Tuesday, October 18, 2011

Saving capitalism and the true free market

I believe in capitalism, a system where one is free to make as much money as they want off an honest idea or product. I believe that if you are willing to put in the effort to create a successful business, you should be able to enjoy the fruits of your labor.

At the same time I believe you also have responsibilities. As the saying goes "with great power, comes great responsibility." If you are a successful person, you should make sure that you are not exploiting others in your trip to the top; and once you are there, help others climb the same ladder, instead of kicking out the rungs on your way up.

This is what Occupy Wall Street is about. Sure there's people in the crowd that believe in Communism but most of us know that isn't a successful economic model. We are trying to save true capitalism from corruption, corporate socialism, and greed. A true "free market" would never have bailed out banks who made terrible business decisions, got saved by the taxpayers, and then thanked us by foreclosing on our homes instead of negotiating new mortgages.

Our issue is not with the people who have legitimately accumulated wealth through hard work, reward the employees who helped get them there and don't try to find ways out of paying their taxes. That is what makes America great, that is the "American Dream". Our beef is with those who have made their wealth by manipulating financial markets, exploiting their workers, employing lobbyists and accountants so that not only do they not pay taxes, they manage to get corporate welfare that we the taxpayers end up paying for. That's not capitalism, that is the very "socialism" that their most brainwashed supporters ironically denounce.

The "free market" is one in which consumers get to choose which company they want to do business with and there are more than just one choice. The free market should be one where a business thrives because of the product it produces, not by using politicians to pass regulations that stifle anyone else who tries to compete. In the free market, the bad apples would be allowed to rot, without contaminating others.

We are the 99% and we support the honest 1%.


  1. Straightforward, with no rhetoric... Yessir, that's how I like my political discourse! You, my friend, have a new fan...

  2. Capitalism isn't about hard work. It's about using your existing wealth (capital) to make more wealth.

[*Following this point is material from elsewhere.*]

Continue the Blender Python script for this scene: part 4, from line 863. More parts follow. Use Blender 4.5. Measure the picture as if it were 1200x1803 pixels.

    If workers got full value for their hard work capitalism would fail because the capitalists would not make a return on their financial investments.

    I don't have a problem with people lending financial support and getting a reasonable return, but why should someone who puts money in get to keep receiving a share of profits forever and ever, when those who put in work, even if they are well compensated, only get compensation as long as they are capable of putting out more work...

  3. A person who works for wages should not be taxed, as s/he is contributing to the contract with their employer in equal measure to what they receive. Employment is a zero sum transaction with no realized gain for the employee. The employer, however, is free to make whatever profit from that contract that can be borne by the market for the product produced. That profit is an "added value" contract with the consumer and that is where taxation should be levied.

  4. Repeal the "Iron Law of Wages" !!!

    Communities are more than "markets." Without commuities, "markets" would not exist. To reduce arguements about communities to a discussion of "markets" misses the point. "Markets" exist to promote fair exchange of goods and services. But, communities exist becuase we are human beings, not merely employers or employees. We have needs that "markets" can't meet.

    Any discussion of capitalism is a discussion of how to "take advantage" of the difference between the costs of production and the value of the product. The "Iron Law" of wages says there is a logical advantage to keeping wages as low as possible -- and deferring all other costs to the commons.

    Whether "paradox" or "contridiction" Capitalism must be regulated to keep it from going insane and destroying community.

  5. Easier said than done. Capitalism would be stable and sustainable on the planet Vulcan (if you're a Star Trek fan you know what I mean) where there is no greed. Greed is the monkey in the wench. Adam Smith was only half right when he talked about the invisible hand. Yes people should follow their self interest, but their self interest must also be reconciled with the common good.